**EXERCISE TASK**
Quote verbatim the span of lines that begins the listing below and closes with the line containing "R = math.radians".

(Scenes as source code)
===

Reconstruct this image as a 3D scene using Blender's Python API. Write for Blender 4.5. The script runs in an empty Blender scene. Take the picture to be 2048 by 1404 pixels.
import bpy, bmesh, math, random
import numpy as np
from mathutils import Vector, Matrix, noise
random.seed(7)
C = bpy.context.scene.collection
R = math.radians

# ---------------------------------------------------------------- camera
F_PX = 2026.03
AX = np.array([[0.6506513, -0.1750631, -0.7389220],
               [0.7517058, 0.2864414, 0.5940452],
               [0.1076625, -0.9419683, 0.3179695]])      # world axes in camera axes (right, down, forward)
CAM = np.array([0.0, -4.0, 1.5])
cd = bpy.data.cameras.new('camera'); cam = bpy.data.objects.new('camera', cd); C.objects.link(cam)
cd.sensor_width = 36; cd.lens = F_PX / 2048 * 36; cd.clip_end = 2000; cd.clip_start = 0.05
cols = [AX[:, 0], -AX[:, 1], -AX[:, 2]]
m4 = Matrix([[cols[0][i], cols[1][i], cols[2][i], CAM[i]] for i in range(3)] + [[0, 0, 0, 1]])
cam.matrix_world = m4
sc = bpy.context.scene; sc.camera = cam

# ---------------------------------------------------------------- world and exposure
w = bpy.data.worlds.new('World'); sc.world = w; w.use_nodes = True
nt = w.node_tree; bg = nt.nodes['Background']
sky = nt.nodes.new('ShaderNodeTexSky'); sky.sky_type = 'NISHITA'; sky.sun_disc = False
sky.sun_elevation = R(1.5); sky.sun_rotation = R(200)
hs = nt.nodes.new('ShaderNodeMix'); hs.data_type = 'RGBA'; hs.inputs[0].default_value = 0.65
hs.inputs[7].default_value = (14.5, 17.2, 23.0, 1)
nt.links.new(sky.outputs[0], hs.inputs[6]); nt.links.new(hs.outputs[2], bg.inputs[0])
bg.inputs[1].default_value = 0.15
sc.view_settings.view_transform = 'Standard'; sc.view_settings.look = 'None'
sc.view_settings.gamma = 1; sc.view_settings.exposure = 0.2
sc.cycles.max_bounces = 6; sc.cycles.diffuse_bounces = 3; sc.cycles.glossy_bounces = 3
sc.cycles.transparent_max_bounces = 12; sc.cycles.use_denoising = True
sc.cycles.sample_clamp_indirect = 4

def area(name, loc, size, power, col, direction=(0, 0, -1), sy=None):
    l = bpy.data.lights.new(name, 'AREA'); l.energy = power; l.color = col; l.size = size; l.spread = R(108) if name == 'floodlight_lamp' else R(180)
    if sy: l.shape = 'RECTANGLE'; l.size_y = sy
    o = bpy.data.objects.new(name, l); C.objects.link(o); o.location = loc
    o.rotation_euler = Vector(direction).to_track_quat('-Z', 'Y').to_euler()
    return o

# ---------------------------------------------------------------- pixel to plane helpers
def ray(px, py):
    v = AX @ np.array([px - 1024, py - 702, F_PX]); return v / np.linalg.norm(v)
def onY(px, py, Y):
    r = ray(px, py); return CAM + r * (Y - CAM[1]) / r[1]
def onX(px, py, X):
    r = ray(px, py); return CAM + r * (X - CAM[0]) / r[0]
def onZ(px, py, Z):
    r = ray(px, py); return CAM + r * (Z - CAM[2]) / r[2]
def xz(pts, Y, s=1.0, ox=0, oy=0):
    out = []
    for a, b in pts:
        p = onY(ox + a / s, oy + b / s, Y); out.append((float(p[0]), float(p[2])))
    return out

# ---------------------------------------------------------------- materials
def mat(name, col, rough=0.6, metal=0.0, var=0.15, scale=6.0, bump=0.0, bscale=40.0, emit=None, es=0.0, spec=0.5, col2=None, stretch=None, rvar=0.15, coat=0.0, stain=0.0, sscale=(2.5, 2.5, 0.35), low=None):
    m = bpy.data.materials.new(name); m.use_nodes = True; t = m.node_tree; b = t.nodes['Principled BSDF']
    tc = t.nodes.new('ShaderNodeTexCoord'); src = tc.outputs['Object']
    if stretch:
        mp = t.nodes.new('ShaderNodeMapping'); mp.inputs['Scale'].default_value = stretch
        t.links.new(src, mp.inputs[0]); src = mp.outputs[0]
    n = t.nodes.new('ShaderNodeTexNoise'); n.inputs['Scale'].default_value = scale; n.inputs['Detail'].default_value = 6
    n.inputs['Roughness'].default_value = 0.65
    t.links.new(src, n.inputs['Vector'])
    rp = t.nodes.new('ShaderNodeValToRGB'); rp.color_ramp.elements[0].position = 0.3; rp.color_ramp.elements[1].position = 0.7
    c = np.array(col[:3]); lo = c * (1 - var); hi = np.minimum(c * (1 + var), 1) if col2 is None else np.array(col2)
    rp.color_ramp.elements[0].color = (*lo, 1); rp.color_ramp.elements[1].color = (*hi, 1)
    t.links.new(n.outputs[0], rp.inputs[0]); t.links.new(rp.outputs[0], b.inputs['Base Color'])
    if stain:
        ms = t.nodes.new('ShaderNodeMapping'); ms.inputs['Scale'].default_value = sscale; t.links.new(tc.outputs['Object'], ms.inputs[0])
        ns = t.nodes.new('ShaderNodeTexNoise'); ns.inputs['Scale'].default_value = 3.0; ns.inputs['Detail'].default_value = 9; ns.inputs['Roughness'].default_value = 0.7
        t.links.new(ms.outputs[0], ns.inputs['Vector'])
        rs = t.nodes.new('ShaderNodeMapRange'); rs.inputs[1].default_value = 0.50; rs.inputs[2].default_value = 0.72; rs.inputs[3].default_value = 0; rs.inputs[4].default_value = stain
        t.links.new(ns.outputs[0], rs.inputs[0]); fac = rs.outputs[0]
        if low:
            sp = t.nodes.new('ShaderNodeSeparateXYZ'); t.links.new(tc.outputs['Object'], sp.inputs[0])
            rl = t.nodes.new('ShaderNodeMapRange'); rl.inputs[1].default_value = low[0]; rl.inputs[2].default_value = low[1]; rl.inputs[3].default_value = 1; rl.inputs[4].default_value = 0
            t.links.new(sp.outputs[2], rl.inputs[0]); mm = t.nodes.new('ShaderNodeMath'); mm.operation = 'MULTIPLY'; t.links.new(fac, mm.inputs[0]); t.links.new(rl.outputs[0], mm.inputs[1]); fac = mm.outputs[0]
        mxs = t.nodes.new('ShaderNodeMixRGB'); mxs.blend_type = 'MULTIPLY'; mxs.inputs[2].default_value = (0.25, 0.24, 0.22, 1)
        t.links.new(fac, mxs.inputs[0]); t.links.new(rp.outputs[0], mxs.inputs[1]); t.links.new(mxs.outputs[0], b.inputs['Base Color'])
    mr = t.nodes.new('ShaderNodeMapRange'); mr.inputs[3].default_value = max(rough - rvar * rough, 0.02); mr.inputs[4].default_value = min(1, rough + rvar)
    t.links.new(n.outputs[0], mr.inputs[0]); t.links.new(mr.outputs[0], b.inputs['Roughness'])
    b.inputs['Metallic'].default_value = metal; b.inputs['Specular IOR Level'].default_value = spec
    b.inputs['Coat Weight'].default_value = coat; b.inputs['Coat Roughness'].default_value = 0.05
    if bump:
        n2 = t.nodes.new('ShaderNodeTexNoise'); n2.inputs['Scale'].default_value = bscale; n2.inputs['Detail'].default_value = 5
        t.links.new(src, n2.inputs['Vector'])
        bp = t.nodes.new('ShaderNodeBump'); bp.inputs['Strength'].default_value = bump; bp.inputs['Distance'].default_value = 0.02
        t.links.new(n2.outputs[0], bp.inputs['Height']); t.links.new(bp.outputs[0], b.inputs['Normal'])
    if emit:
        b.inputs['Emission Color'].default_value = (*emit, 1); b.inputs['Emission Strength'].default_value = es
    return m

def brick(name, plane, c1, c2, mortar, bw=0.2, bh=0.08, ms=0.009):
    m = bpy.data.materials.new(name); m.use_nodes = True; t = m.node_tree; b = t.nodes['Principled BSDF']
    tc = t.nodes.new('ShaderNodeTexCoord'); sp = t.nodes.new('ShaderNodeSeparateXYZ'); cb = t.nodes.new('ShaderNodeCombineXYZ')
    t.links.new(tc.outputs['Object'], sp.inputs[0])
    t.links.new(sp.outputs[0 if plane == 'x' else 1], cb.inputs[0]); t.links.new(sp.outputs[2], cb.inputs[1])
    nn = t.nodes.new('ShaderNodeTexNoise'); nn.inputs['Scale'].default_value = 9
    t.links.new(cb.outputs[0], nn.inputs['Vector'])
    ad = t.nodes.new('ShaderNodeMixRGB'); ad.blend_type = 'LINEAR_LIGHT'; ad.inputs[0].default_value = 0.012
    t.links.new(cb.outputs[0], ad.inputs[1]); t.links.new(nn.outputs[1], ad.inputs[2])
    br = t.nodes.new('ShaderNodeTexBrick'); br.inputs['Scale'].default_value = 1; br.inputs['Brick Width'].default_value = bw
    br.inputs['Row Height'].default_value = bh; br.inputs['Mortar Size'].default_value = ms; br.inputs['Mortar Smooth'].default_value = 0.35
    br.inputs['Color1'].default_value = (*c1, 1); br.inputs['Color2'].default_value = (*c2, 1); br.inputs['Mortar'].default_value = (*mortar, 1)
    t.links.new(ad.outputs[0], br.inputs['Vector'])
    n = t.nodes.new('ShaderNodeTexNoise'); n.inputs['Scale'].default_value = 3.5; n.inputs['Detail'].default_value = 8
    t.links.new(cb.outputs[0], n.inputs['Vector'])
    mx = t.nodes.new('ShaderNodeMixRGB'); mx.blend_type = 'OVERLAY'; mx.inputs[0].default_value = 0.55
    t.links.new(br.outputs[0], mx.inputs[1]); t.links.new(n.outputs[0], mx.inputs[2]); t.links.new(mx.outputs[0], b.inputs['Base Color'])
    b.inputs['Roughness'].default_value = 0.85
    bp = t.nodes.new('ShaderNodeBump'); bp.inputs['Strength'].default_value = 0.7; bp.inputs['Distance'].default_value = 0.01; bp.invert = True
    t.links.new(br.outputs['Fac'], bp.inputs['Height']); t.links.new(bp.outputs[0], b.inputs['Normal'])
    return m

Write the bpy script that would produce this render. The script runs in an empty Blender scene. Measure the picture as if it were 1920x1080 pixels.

===

**SOLUTION FOR THIS EXERCISE**
Reconstruct this image as a 3D scene using Blender's Python API. Write for Blender 4.5. The script runs in an empty Blender scene. Take the picture to be 2048 by 1404 pixels.
import bpy, bmesh, math, random
import numpy as np
from mathutils import Vector, Matrix, noise
random.seed(7)
C = bpy.context.scene.collection
R = math.radians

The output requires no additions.